El tema aquí es que no hay manera de que los marinos, ya sea vestidos de azul o de Guardia Nacional, sepan todo esto. No es su chamba saberlo y no van a poder nunca aprenderlo en un plazo razonable y a un costo sostenible. Lo mismo es cierto para el otro caso que es más preocupante, y que se refiere a la supuesta transferencia de 850 policías federales al Instituto Nacional de Migración hace unos días, ya que el INAMI no cuenta con el personal suficiente para llevar a cabo la política de Trump en territorio mexicano.
Cuando un extranjero es detenido en México, más o menos legalmente, por no portar la documentación que establezca su presencia legal en el país, es remitido por quienes lo detienen o bien al INAMI o bien, si solicita asilo, a la Comisión Mexicana de Ayuda a Refugiados (Comar). Tanto el INAMI como la Comar revisten la obligación de escuchar al detenido para determinar si tiene la condición de refugiado, solicite asilo o no, pues la mayoría de los refugiados ni siquiera saben si lo son. Sólo saben que huyen por temores fundados y que no quieren ser devueltos. Pero cada vez más migrantes empezarán a pedir asilo. Todos los migrantes van a empezar a hacerlo en México como lo hacen en Estados Unidos y se deberá resolver si tiene derecho a diversos tipos de audiencias y de apoyo de Comar o si debe ser deportado de inmediato. El tema aquí es que aun si los policías federales, ahora incorporados el INAMI, saben algo de derecho internacional de refugiados y de derechos humanos, es poco probable que conozcan los cambios importantes que han tenido lugar en México en los últimos años.
El derecho internacional de refugiados se rige por la Convención de 1951 de la ONU. Esa es la que determina que un refugiado era aquella persona que tenía “un temor fundado por su vida” debido a una serie de circunstancias, principalmente de orden político, étnico, racial o religioso. A partir de los años 80 en distintas partes del mundo se empezó a hablar de lo que se llamó la protección complementaria.
Se trataba de asimilar que en el ínterin surgieron otros motivos de temor por la vida, que no necesariamente cabían dentro de la definición restringida de la Convención del 51. A lo largo de los años, y en el caso de América Latina, a partir de la Declaración de Cartagena de 1984, y a través de distintas recomendaciones de ACNUR, se ha ido extendiendo la definición de refugiado. Entre ellas se incluyen la violencia generalizada, la hambruna, el cambio climático, y la violencia intrafamiliar. México incorporó los principales preceptos de la Declaración de Cartagena en la nueva Ley de Refugiados de 2011, impulsada por el gobierno de Calderón, de tal suerte que hoy en día la definición de refugiado vigente en México es mucho más amplia.
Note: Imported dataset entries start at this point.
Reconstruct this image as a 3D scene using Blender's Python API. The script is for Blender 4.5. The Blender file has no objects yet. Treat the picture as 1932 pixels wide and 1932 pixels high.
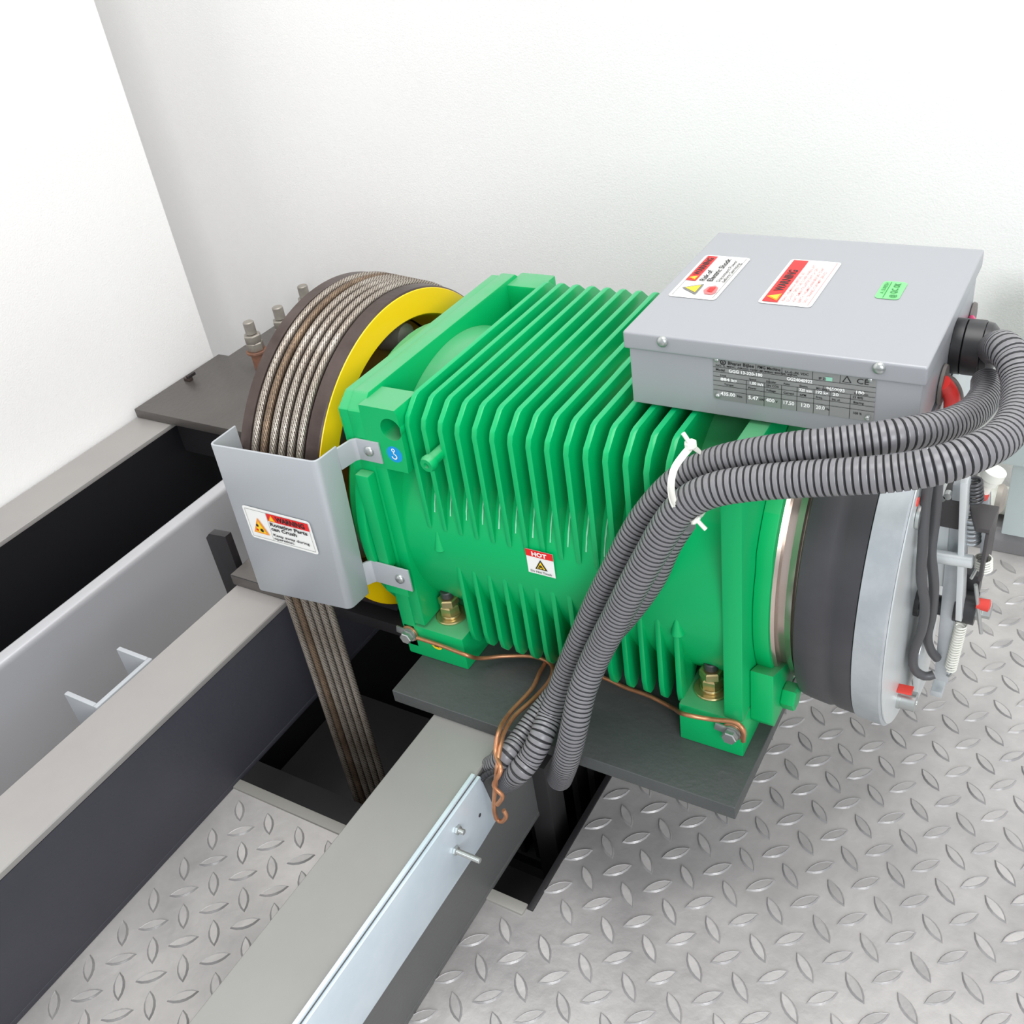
import bpy, bmesh, math, random
from mathutils import Vector, Matrix
C = bpy.context.scene
rnd = random.Random(7)

# ------------------------------------------------------------------ camera, world, lamps, exposure
# Layout units are 0.70 m; the camera stands at the layout origin, the floor plate lies at z = -1.245.
S, OX, OY, OZ = 0.70, 0.55, -1.02, 1.245
def M3(p): return Vector(((p[0] + OX) * S, (p[1] + OY) * S, (p[2] + OZ) * S))
cam_d = bpy.data.cameras.new('camera'); cam = bpy.data.objects.new('camera', cam_d)
C.collection.objects.link(cam); C.camera = cam
cam_d.sensor_width = 36.0; cam_d.lens = 35.6296; cam_d.clip_start = 0.02
cam.matrix_world = Matrix.Translation(M3((0, 0, 0))) @ Matrix([[0.859481, -0.192996, 0.473335], [0.493713, 0.553343, -0.670865], [-0.132442, 0.810287, 0.570872]]).to_4x4()
w = bpy.data.worlds.new('world'); C.world = w; w.use_nodes = True
w.node_tree.nodes['Background'].inputs[0].default_value = (0.93, 0.96, 1.0, 1)
w.node_tree.nodes['Background'].inputs[1].default_value = 0.72
def lamp(name, loc, target, sx, sy, power, col=(1, 1, 1)):
    l = bpy.data.lights.new(name, 'AREA'); l.shape = 'RECTANGLE'; l.size = sx; l.size_y = sy
    l.energy = power; l.color = col
    o = bpy.data.objects.new(name, l); C.collection.objects.link(o)
    o.location = loc; o.rotation_euler = (Vector(target) - Vector(loc)).to_track_quat('-Z', 'Y').to_euler()
lamp('overhead_softbox', (0.3, -0.2, 3.0), (-0.1, 0.1, 0), 2.0, 1.6, 50, (1, .99, .97))  # unseen softbox added overhead for gentle modelling
lamp('added_key_light', (1.9, -2.2, 1.6), (0, 0, 0.3), 1.5, 1.5, 56, (.94, .97, 1))  # key light added at front right to brighten back wall and machine fronts
vs = C.view_settings; vs.view_transform = 'Standard'; vs.look = 'None'; vs.gamma = 1; vs.use_curve_mapping = False
vs.exposure = 0.05

# ------------------------------------------------------------------ materials
def lin(c):
    return tuple(((v / 255) / 12.92 if v / 255 <= .04045 else ((v / 255 + .055) / 1.055) ** 2.4) for v in c) + (1,)
MATS = {}
def mat(name, rgb, rough=.5, metal=0., rgb2=None, nscale=8., bump=0., bscale=60., coat=0., dust=None, spec=.5, rvar=0.):
    m = bpy.data.materials.new(name); m.use_nodes = True; nt = m.node_tree; N = nt.nodes; L = nt.links
    b = N['Principled BSDF']; b.inputs['Base Color'].default_value = lin(rgb)
    b.inputs['Roughness'].default_value = rough; b.inputs['Metallic'].default_value = metal
    b.inputs['Coat Weight'].default_value = coat; b.inputs['Coat Roughness'].default_value = .12
    b.inputs['Specular IOR Level'].default_value = spec
    tc = N.new('ShaderNodeTexCoord'); col = None
    if rgb2 or rvar:
        n = N.new('ShaderNodeTexNoise'); n.inputs['Scale'].default_value = nscale; n.inputs['Detail'].default_value = 6
        n.inputs['Roughness'].default_value = .62
        L.new(tc.outputs['Object'], n.inputs['Vector'])
        r = N.new('ShaderNodeValToRGB'); r.color_ramp.elements[0].position = .36; r.color_ramp.elements[1].position = .68
        r.color_ramp.elements[0].color = lin(rgb); r.color_ramp.elements[1].color = lin(rgb2 or rgb)
        L.new(n.outputs['Fac'], r.inputs['Fac']); col = r.outputs['Color']
        if rvar:
            mr = N.new('ShaderNodeMapRange'); mr.inputs['To Min'].default_value = rough - rvar; mr.inputs['To Max'].default_value = rough + rvar
            mr.inputs['From Min'].default_value = .3; mr.inputs['From Max'].default_value = .7
            L.new(n.outputs['Fac'], mr.inputs['Value']); L.new(mr.outputs['Result'], b.inputs['Roughness'])
    if dust:
        g = N.new('ShaderNodeNewGeometry'); sx = N.new('ShaderNodeSeparateXYZ'); L.new(g.outputs['True Normal'], sx.inputs[0])
        n2 = N.new('ShaderNodeTexNoise'); n2.inputs['Scale'].default_value = 14; n2.inputs['Detail'].default_value = 8
        L.new(tc.outputs['Object'], n2.inputs['Vector'])
        mr = N.new('ShaderNodeMapRange'); mr.inputs['From Min'].default_value = .55; mr.inputs['From Max'].default_value = .98
        L.new(sx.outputs['Z'], mr.inputs['Value'])
        mu = N.new('ShaderNodeMath'); mu.operation = 'MULTIPLY'; L.new(mr.outputs['Result'], mu.inputs[0]); L.new(n2.outputs['Fac'], mu.inputs[1])
        mx = N.new('ShaderNodeMix'); mx.data_type = 'RGBA'; L.new(mu.outputs[0], mx.inputs['Factor'])
        if col: L.new(col, mx.inputs['A'])
        else: mx.inputs['A'].default_value = lin(rgb)
        mx.inputs['B'].default_value = lin(dust); col = mx.outputs['Result']
    if col: L.new(col, b.inputs['Base Color'])
    if bump:
        n3 = N.new('ShaderNodeTexNoise'); n3.inputs['Scale'].default_value = bscale; n3.inputs['Detail'].default_value = 4
        L.new(tc.outputs['Object'], n3.inputs['Vector'])
        bp = N.new('ShaderNodeBump'); bp.inputs['Strength'].default_value = bump; bp.inputs['Distance'].default_value = .002
        L.new(n3.outputs['Fac'], bp.inputs['Height']); L.new(bp.outputs['Normal'], b.inputs['Normal'])
    MATS[name] = m
    return m
green = mat('green_machine_paint', (0, 171, 97), .4, 0, coat=.1, bump=.12, bscale=45, dust=(116, 160, 128), spec=.3)
greenf = mat('green_fin_paint', (0, 172, 98), .32, 0, coat=.15, bump=.06, bscale=45, dust=(20, 168, 108), spec=.35)
yellow = mat('yellow_paint', (252, 204, 6), .38, coat=.2)
black_r = mat('black_rubbery_band', (56, 55, 58), .42, 0, (74, 73, 77), 5, bump=.1)
rim_m = mat('worn_brown_iron', (66, 54, 50), .42, .55, (92, 80, 76), 14, bump=.2, bscale=120)
rope_a = mat('bright_wire', (186, 178, 168), .36, .65, (148, 136, 122), 30)
rope_g = mat('rope_groove_grease', (74, 60, 50), .6, .2)
rope_b = mat('greasy_brown_wire', (150, 128, 106), .42, .6, (96, 78, 62), 30)
plate_m = mat('dark_steel_plate', (74, 77, 77), .42, .2, (86, 89, 88), 5, bump=.25, bscale=160)
plate_top = mat('dark_brown_grey_plate', (84, 80, 77), .38, .2, (97, 93, 89), 4, bump=.2, bscale=120)
edge_m = mat('black_plate_edge', (40, 38, 40), .45, .1)
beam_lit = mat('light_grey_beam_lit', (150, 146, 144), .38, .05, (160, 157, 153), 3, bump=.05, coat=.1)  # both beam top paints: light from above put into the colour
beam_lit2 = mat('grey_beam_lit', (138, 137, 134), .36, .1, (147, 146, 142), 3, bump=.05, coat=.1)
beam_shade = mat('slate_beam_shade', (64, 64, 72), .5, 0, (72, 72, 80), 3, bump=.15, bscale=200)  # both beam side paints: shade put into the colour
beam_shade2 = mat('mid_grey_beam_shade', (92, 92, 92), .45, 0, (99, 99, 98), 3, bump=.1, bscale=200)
web_shade = mat('black_web_shade', (16, 16, 20), .55)  # wall beam's web coloured black for the shadow it stands in
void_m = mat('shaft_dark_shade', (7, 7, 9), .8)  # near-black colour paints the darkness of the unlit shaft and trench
pitsteel = mat('dark_shaft_steel', (58, 57, 58), .5, .3)
kerb_m = mat('grey_panel_paint', (176, 176, 179), .34, .15, coat=.2)
galv = mat('galvanised_steel', (206, 219, 228), .36, .3, (220, 230, 238), 12, bump=.05)
floor_m = mat('worn_steel_floor', (154, 151, 150), .44, .2, (204, 200, 197), 3.4, bump=.35, bscale=90, rvar=.1)
loz_m = mat('polished_tread', (150, 148, 148), .38, .3, (176, 173, 172), 20, bump=.2, bscale=220)
lip_m = mat('pale_grey_steel_edge', (150, 148, 142), .45, .1)
wall_m = mat('white_plaster', (243, 241, 239), .9, 0, (246, 245, 243), 2.5, bump=.22, bscale=420, spec=.2)
sheet = mat('silver_grey_sheet', (176, 180, 184), .38, .2, coat=.15)
box_m = mat('silver_grey_box_paint', (160, 162, 166), .4, .15, coat=.12)
steel = mat('bright_machined_steel', (214, 220, 222), .35, .35, (212, 214, 212), 20)
steel2 = mat('brushed_grey_steel', (178, 184, 188), .36, .45, (198, 203, 206), 30)
chrome = mat('warm_chrome', (190, 176, 166), .22, .85)
zinc = mat('zinc_bolt', (186, 190, 188), .3, .8)
brass = mat('yellow_zinc', (190, 166, 112), .28, .85, (214, 196, 150), 40)
stud = mat('dark_stud_steel', (88, 88, 90), .4, .6)
rust = mat('rusty_steel', (160, 112, 88), .6, .4, (118, 92, 80), 60, bump=.4, bscale=200)
dusty = mat('dusty_grey_steel', (150, 144, 136), .5, .5, (176, 170, 160), 40)
copper = mat('bare_copper', (206, 150, 112), .38, .65, (176, 118, 82), 40)
conduit_m = mat('grey_corrugated_plastic', (122, 121, 124), .36, 0, coat=.15)
groove_m = mat('conduit_groove_dark', (40, 40, 43), .6)
cable_m = mat('dark_grey_cable', (78, 78, 80), .38)
blackp = mat('black_plastic', (48, 48, 50), .35)
darkb = mat('black_bracket_paint', (66, 63, 64), .45)
white_p = mat('white_nylon', (232, 232, 222), .4)
red_w = mat('red_insulation', (232, 62, 58), .4)
pink_w = mat('pink_insulation', (226, 60, 120), .4)
green_w = mat('green_insulation', (20, 130, 70), .4)
red_p = mat('red_marker_paint', (222, 70, 60), .5)
grom = mat('grey_rubber_grommet', (106, 100, 96), .5)
paper = mat('white_label', (240, 240, 236), .35)
l_red = mat('label_red', (226, 32, 30), .4); l_yel = mat('label_yellow', (245, 208, 40), .4)
l_org = mat('label_orange', (244, 150, 40), .4); l_blk = mat('label_black', (28, 26, 28), .5)
l_gry = mat('label_line_grey', (120, 120, 118), .5); l_grn = mat('label_green', (120, 216, 130), .4)
l_blu = mat('label_blue', (0, 146, 214), .4); l_wht = mat('label_white', (244, 244, 242), .4)
l_pnk = mat('label_faded_red', (222, 120, 120), .5)
l_dgr = mat('label_dark_green', (50, 130, 70), .5)
plate_s = mat('etched_nameplate', (160, 162, 160), .35, .5); mint = mat('label_mint', (150, 208, 184), .4)
glint_m = mat('pale_glint_paint', (150, 214, 180), .4)  # pale green standing in for glints on the curved housing
ochre = mat('shaded_ochre_paint', (176, 122, 24), .55, 0, (110, 76, 30), 12)  # wheel yellow darkened to ochre: shade inside the rim put into the colour
panel_b = mat('pale_blue_panel', (186, 196, 196), .4)
kgrey = mat('grey_curb_paint', (126, 124, 126), .45)

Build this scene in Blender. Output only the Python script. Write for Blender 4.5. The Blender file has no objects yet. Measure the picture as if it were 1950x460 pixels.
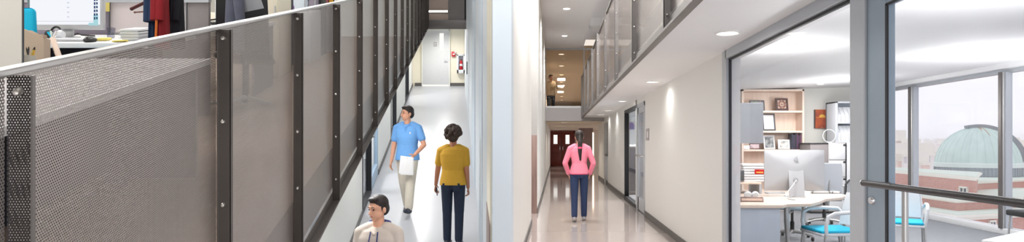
import bpy, bmesh, math, random
from mathutils import Vector, Matrix, Euler
random.seed(7)
SC = bpy.context.scene
COL = SC.collection
F = 1200.0            # focal length in pixels of the 1950x460 frame
LF = 3.0
EYE = 1.38            # eye height above the right corridor floor
KX, KZ = -195/1200., 315/1200.   # run of the ramped left corridor: sideways and upward per metre

# ------------------------------------------------------------------ materials
def lin(c):
    return tuple(((v/255)/12.92 if v/255 <= .04045 else ((v/255+.055)/1.055)**2.4) for v in c)

def mat(name, rgb, rough=.6, metal=0., var=.05, scale=18., spec=.5, bump=0., coat=0.):
    m = bpy.data.materials.new(name); m.use_nodes = True
    nt = m.node_tree; b = nt.nodes['Principled BSDF']
    l = lin(rgb)
    tc = nt.nodes.new('ShaderNodeTexCoord')
    nz = nt.nodes.new('ShaderNodeTexNoise'); nz.inputs['Scale'].default_value = scale; nz.inputs['Detail'].default_value = 3
    nt.links.new(tc.outputs['Object'], nz.inputs['Vector'])
    mx = nt.nodes.new('ShaderNodeMix'); mx.data_type = 'RGBA'
    mx.inputs[6].default_value = (*[v*(1-var) for v in l], 1); mx.inputs[7].default_value = (*[min(1, v*(1+var)) for v in l], 1)
    nt.links.new(nz.outputs['Fac'], mx.inputs[0]); nt.links.new(mx.outputs[2], b.inputs['Base Color'])
    b.inputs['Roughness'].default_value = rough; b.inputs['Metallic'].default_value = metal
    b.inputs['Specular IOR Level'].default_value = spec; b.inputs['Coat Weight'].default_value = coat
    if bump:
        bp = nt.nodes.new('ShaderNodeBump'); bp.inputs['Strength'].default_value = bump; bp.inputs['Distance'].default_value = .01
        nt.links.new(nz.outputs['Fac'], bp.inputs['Height']); nt.links.new(bp.outputs['Normal'], b.inputs['Normal'])
    return m

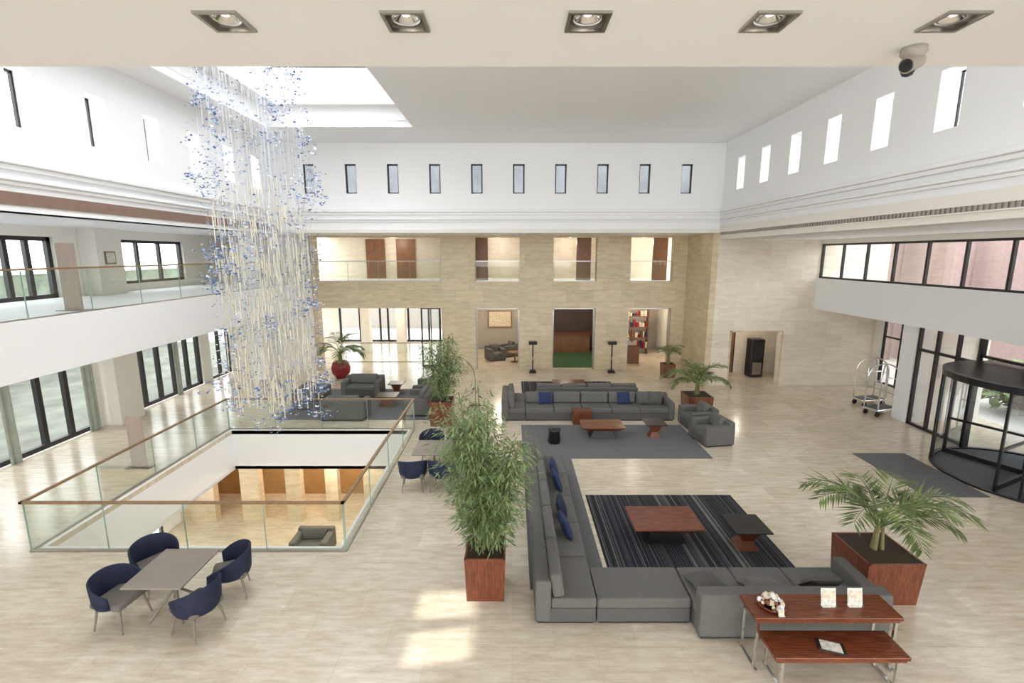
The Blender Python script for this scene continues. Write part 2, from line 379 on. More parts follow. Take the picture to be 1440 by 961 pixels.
def balustrade(name, pts, z, h=1.0, cap=M_rail, gm=M_rglass, base=True, closed=False, seglen=1.5):
    b = MB()
    P = pts + ([pts[0]] if closed else [])
    for (ax, ay), (bx_, by) in zip(P[:-1], P[1:]):
        L = math.hypot(bx_-ax, by-ay); n = max(1, round(L/seglen)); ang = math.atan2(by-ay, bx_-ax)
        T = Matrix.Translation((ax, ay, z)) @ Matrix.Rotation(ang, 4, 'Z')
        for i in range(n):
            u0 = L*i/n+.012; u1 = L*(i+1)/n-.012
            b.box(u0, u1, -.009, .009, .02, h-.03, gm, M=T)
        b.box(-.03, L+.03, -.03, .03, h-.025, h+.015, cap, M=T)
        if base: b.box(0, L, -.02, .02, 0, .03, M_steel, M=T)
        for i in range(n+1):
            u = min(max(L*i/n, .02), L-.02)
            b.box(u-.006, u+.006, -.01, .01, 0, h-.03, M_gedge, M=T)
    return b.obj(name)
balustrade('glass_balustrade', [(-9.05, 8.25), (-3.12, 8.25), (-3.12, 14.75), (-9.05, 14.75)], 0, closed=True)
balustrade('glass_balustrade', [(XL-.05, 0.5), (XL-.05, 22.7)], 4.25, .97)

# back facade
op = [(-9.2, -3.33), (-1.73, .36), (1.93, 3.96), (5.52, 7.55)]
slab('wall_back', 'y', 22.8, 23.3, -9.45, 8.4, 0, 6.4, [(a, b, 0, 3.0) for a, b in op]+[(a, b, 4.25, 6.28) for a, b in op], M_stone)
slab('wall_back_left', 'y', 22.8, 23.3, -13.6, -9.45, 0, 6.4, [], M_cream)
slab('wall_return_right', 'x', 8.15, 8.4, YB, 22.8, 0, 6.4, [], M_stone)
slab('ceiling_back_bay', 'z', 6.36, 6.5, XL-.3, XR+.3, YB+.3, 26.2, [], M_white)
slab('floor_gallery_back', 'z', 3.6, 4.25, -13.3, 8.6, 23.3, 31, [], M_cream)
slab('wall_gallery_back', 'y', 26.0, 26.2, -13.3, 8.6, 4.25, 6.4, [], M_stone2)
for i, (a, b_) in enumerate(op):
    balustrade('glass_balustrade', [(a+.02, 22.95), (b_-.02, 22.95)], 4.25, .95, cap=M_steel)
    w = MB()
    if i == 0:
        for px in (-7.2, -5.6): w.box(px-.5, px+.5, 25.9, 25.99, 4.25, 6.3, M_door)
        w.obj('door_%d' % (10+i))
    else:
        px = b_-.45 if i == 2 else (a+.2 if i == 1 else b_-.3)
        w.box(px-.35, px+.35, 24.0, 24.12, 4.25, 6.35, M_door); w.obj('wood_screen_panel')
    if i:
        d = MB()
        for (q0, q1) in ((a, a+.07), (b_-.07, b_)): d.box(q0, q1, 22.98, 23.1, 0, 3.0, M_steel)
        d.box(a, b_, 22.98, 23.1, 2.93, 3.0, M_steel); d.obj('trim_door_frame_%d' % i)
slab('wall_ground_rear_1', 'y', 28.0, 28.2, -2.9, 1.1, 0, 3.6, [], M_grey)
slab('wall_ground_rear_2', 'y', 28.0, 28.2, 1.22, 4.7, 0, 3.6, [], M_dark)
slab('wall_ground_rear_3', 'y', 28.0, 28.2, 4.82, 8.5, 0, 3.6, [], M_grey)
slab('wall_ground_rear_left', 'y', 30.5, 30.7, -13.3, -2.9, 0, 3.6, [(-11, -3.2, 0, 3.0)], M_cream)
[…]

No es que los anteriores agentes del INAMI, profundamente corruptos, violentos e inservibles, hayan conocido de cerca la Convención de 51. Tampoco que Comar haya dispuesto antes de los recursos necesarios para hacer su trabajo. No obstante se le está pidiendo a toda esta gente que desempeñen una labor imposible en vista de la complejidad del tema que Trump le ha encargado a las autoridades mexicanas.
Si en México tuviéramos una sociedad civil organizada digna del nombre, todos los abogados decentes en este país –y hay decenas de miles– se pondrían al servicio de los migrantes centroamericanos. Les ayudarían a ampararse o protegerse contra los abusos de la autoridad, las detenciones ilegales, las exigencias de cantar el himno nacional, o de nombrar la alineación de la selección mexicana en el Mundial de 1986. Lo harían pro bono, in situ, turnándose, como lo hacen abogados en Estados Unidos como los de ACLU, a quien corresponde ahora defender a los migrantes centroamericanos contra los abusos de las autoridades mexicanas. Es decir, contra el acuerdo infame firmado entre López Obrador y Trump a propósito del Remain in Mexico o, muy pronto, Tercer país seguro.